Reproduce the listing word for word, leaving every picture behind.

- Recorded information -
▼▼▼

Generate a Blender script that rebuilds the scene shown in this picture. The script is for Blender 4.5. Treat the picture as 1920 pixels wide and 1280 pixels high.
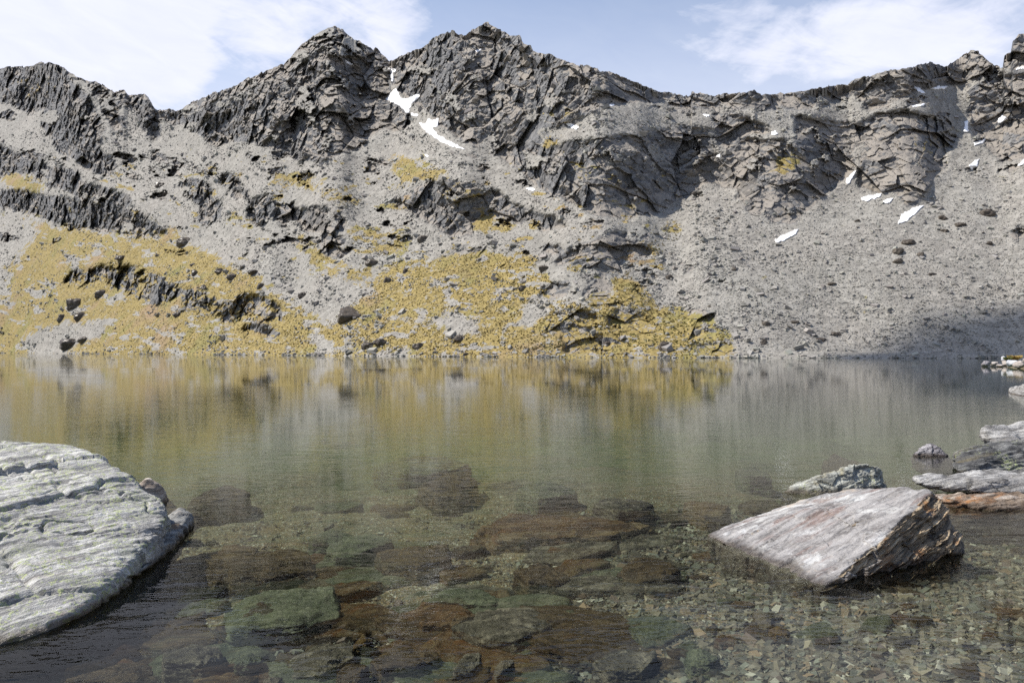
import bpy, bmesh, math, random
import numpy as np
from mathutils import Vector, noise as mnoise

random.seed(7)
RNG = np.random.default_rng(7)
SC = bpy.context.scene
COL = SC.collection
for o in list(bpy.data.objects):
    bpy.data.objects.remove(o)

# ------------------------------------------------------------------ camera
CAMH = 1.5            # eye height above the lake
F = 1493.0            # focal length in photograph pixels (1920 wide) = 28 mm
HZ = 656.5            # photograph row of the horizon
cam_d = bpy.data.cameras.new('camera')
cam_d.sensor_width = 36.0
cam_d.lens = F * 36.0 / 1920.0
cam_d.shift_y = (HZ - 640.0) / 1920.0
cam_d.clip_start = 0.05
cam_d.clip_end = 6000
cam = bpy.data.objects.new('camera', cam_d)
COL.objects.link(cam)
cam.location = (0, 0, CAMH)
cam.rotation_euler = (math.radians(90), 0, 0)
SC.camera = cam

# ------------------------------------------------------------------ light
SUN = Vector((-0.62, 0.02, 0.80)).normalized()
SUN_EL = math.asin(SUN.z)
SUN_AZ = math.atan2(SUN.x, SUN.y)
SC.view_settings.view_transform = 'Standard'
SC.view_settings.look = 'None'
SC.view_settings.exposure = 0.70
SC.view_settings.gamma = 1.0
SC.render.engine = 'CYCLES'
SC.cycles.use_denoising = False
SC.cycles.max_bounces = 8
SC.cycles.diffuse_bounces = 2
SC.cycles.glossy_bounces = 3
SC.cycles.transmission_bounces = 4
SC.cycles.transparent_max_bounces = 8
SC.cycles.caustics_reflective = False
SC.cycles.caustics_refractive = False
SC.cycles.sample_clamp_indirect = 1.6
sd = bpy.data.lights.new('sun', 'SUN')
sd.energy = 4.0
sd.angle = math.radians(0.53)
sd.color = (1.0, 0.945, 0.86)
sun = bpy.data.objects.new('sun', sd)
COL.objects.link(sun)
sun.rotation_euler = SUN.to_track_quat('Z', 'Y').to_euler()
sun.location = (0, 0, 50)


# ------------------------------------------------------------------ node helper
class NT:
    def __init__(self, nt):
        self.t = nt
        nt.nodes.clear()

    def n(self, typ, ins=None, **props):
        nd = self.t.nodes.new(typ)
        for k, v in props.items():
            setattr(nd, k, v)
        for k, v in (ins or {}).items():
            s = nd.inputs[k]
            if isinstance(v, bpy.types.NodeSocket):
                self.t.links.new(v, s)
            elif v is not None:
                s.default_value = v
        return nd

    def math(self, op, a, b=0.0, c=None, clamp=False):
        nd = self.n('ShaderNodeMath', {0: a, 1: b}, operation=op, use_clamp=clamp)
        if c is not None:
            if isinstance(c, bpy.types.NodeSocket):
                self.t.links.new(c, nd.inputs[2])
            else:
                nd.inputs[2].default_value = c
        return nd.outputs[0]

    def mix(self, f, a, b, mode='MIX'):
        nd = self.n('ShaderNodeMix', data_type='RGBA', blend_type=mode)
        for i, v in ((0, f), (6, a), (7, b)):
            if isinstance(v, bpy.types.NodeSocket):
                self.t.links.new(v, nd.inputs[i])
            elif i == 0:
                nd.inputs[i].default_value = v
            else:
                nd.inputs[i].default_value = (*v[:3], 1)
        return nd.outputs[2]

    def ramp(self, v, lo, hi, a=0.0, b=1.0, smooth=True):
        nd = self.n('ShaderNodeMapRange', {0: v, 1: lo, 2: hi, 3: a, 4: b})
        if smooth:
            nd.interpolation_type = 'SMOOTHSTEP'
        return nd.outputs[0]

    def noise(self, co, scale, detail=4, rough=0.55, dist=0.0):
        nd = self.n('ShaderNodeTexNoise', {'Vector': co, 'Scale': scale, 'Detail': detail,
                                           'Roughness': rough, 'Distortion': dist})
        return nd.outputs['Fac']

    def vor(self, co, scale, feature='F1', out='Distance'):
        nd = self.n('ShaderNodeTexVoronoi', {'Vector': co, 'Scale': scale}, feature=feature)
        return nd.outputs[out]

    def mapping(self, co, scale=(1, 1, 1), rot=(0, 0, 0)):
        # texture mapping : rotate first, then stretch
        r = self.n('ShaderNodeMapping', {'Vector': co, 'Rotation': rot})
        return self.n('ShaderNodeMapping', {'Vector': r.outputs[0], 'Scale': scale}).outputs[0]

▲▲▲

- Right answer -
Generate a Blender script that rebuilds the scene shown in this picture. The script is for Blender 4.5. Treat the picture as 1920 pixels wide and 1280 pixels high.
import bpy, bmesh, math, random
import numpy as np
from mathutils import Vector, noise as mnoise

random.seed(7)
RNG = np.random.default_rng(7)
SC = bpy.context.scene
COL = SC.collection
for o in list(bpy.data.objects):
    bpy.data.objects.remove(o)

# ------------------------------------------------------------------ camera
CAMH = 1.5            # eye height above the lake
F = 1493.0            # focal length in photograph pixels (1920 wide) = 28 mm
HZ = 656.5            # photograph row of the horizon
cam_d = bpy.data.cameras.new('camera')
cam_d.sensor_width = 36.0
cam_d.lens = F * 36.0 / 1920.0
cam_d.shift_y = (HZ - 640.0) / 1920.0
cam_d.clip_start = 0.05
cam_d.clip_end = 6000
cam = bpy.data.objects.new('camera', cam_d)
COL.objects.link(cam)
cam.location = (0, 0, CAMH)
cam.rotation_euler = (math.radians(90), 0, 0)
SC.camera = cam

# ------------------------------------------------------------------ light
SUN = Vector((-0.62, 0.02, 0.80)).normalized()
SUN_EL = math.asin(SUN.z)
SUN_AZ = math.atan2(SUN.x, SUN.y)
SC.view_settings.view_transform = 'Standard'
SC.view_settings.look = 'None'
SC.view_settings.exposure = 0.70
SC.view_settings.gamma = 1.0
SC.render.engine = 'CYCLES'
SC.cycles.use_denoising = False
SC.cycles.max_bounces = 8
SC.cycles.diffuse_bounces = 2
SC.cycles.glossy_bounces = 3
SC.cycles.transmission_bounces = 4
SC.cycles.transparent_max_bounces = 8
SC.cycles.caustics_reflective = False
SC.cycles.caustics_refractive = False
SC.cycles.sample_clamp_indirect = 1.6
sd = bpy.data.lights.new('sun', 'SUN')
sd.energy = 4.0
sd.angle = math.radians(0.53)
sd.color = (1.0, 0.945, 0.86)
sun = bpy.data.objects.new('sun', sd)
COL.objects.link(sun)
sun.rotation_euler = SUN.to_track_quat('Z', 'Y').to_euler()
sun.location = (0, 0, 50)


# ------------------------------------------------------------------ node helper
class NT:
    def __init__(self, nt):
        self.t = nt
        nt.nodes.clear()

    def n(self, typ, ins=None, **props):
        nd = self.t.nodes.new(typ)
        for k, v in props.items():
            setattr(nd, k, v)
        for k, v in (ins or {}).items():
            s = nd.inputs[k]
            if isinstance(v, bpy.types.NodeSocket):
                self.t.links.new(v, s)
            elif v is not None:
                s.default_value = v
        return nd

    def math(self, op, a, b=0.0, c=None, clamp=False):
        nd = self.n('ShaderNodeMath', {0: a, 1: b}, operation=op, use_clamp=clamp)
        if c is not None:
            if isinstance(c, bpy.types.NodeSocket):
                self.t.links.new(c, nd.inputs[2])
            else:
                nd.inputs[2].default_value = c
        return nd.outputs[0]

    def mix(self, f, a, b, mode='MIX'):
        nd = self.n('ShaderNodeMix', data_type='RGBA', blend_type=mode)
        for i, v in ((0, f), (6, a), (7, b)):
            if isinstance(v, bpy.types.NodeSocket):
                self.t.links.new(v, nd.inputs[i])
            elif i == 0:
                nd.inputs[i].default_value = v
            else:
                nd.inputs[i].default_value = (*v[:3], 1)
        return nd.outputs[2]

    def ramp(self, v, lo, hi, a=0.0, b=1.0, smooth=True):
        nd = self.n('ShaderNodeMapRange', {0: v, 1: lo, 2: hi, 3: a, 4: b})
        if smooth:
            nd.interpolation_type = 'SMOOTHSTEP'
        return nd.outputs[0]

    def noise(self, co, scale, detail=4, rough=0.55, dist=0.0):
        nd = self.n('ShaderNodeTexNoise', {'Vector': co, 'Scale': scale, 'Detail': detail,
                                           'Roughness': rough, 'Distortion': dist})
        return nd.outputs['Fac']

    def vor(self, co, scale, feature='F1', out='Distance'):
        nd = self.n('ShaderNodeTexVoronoi', {'Vector': co, 'Scale': scale}, feature=feature)
        return nd.outputs[out]

    def mapping(self, co, scale=(1, 1, 1), rot=(0, 0, 0)):
        # texture mapping : rotate first, then stretch
        r = self.n('ShaderNodeMapping', {'Vector': co, 'Rotation': rot})
        return self.n('ShaderNodeMapping', {'Vector': r.outputs[0], 'Scale': scale}).outputs[0]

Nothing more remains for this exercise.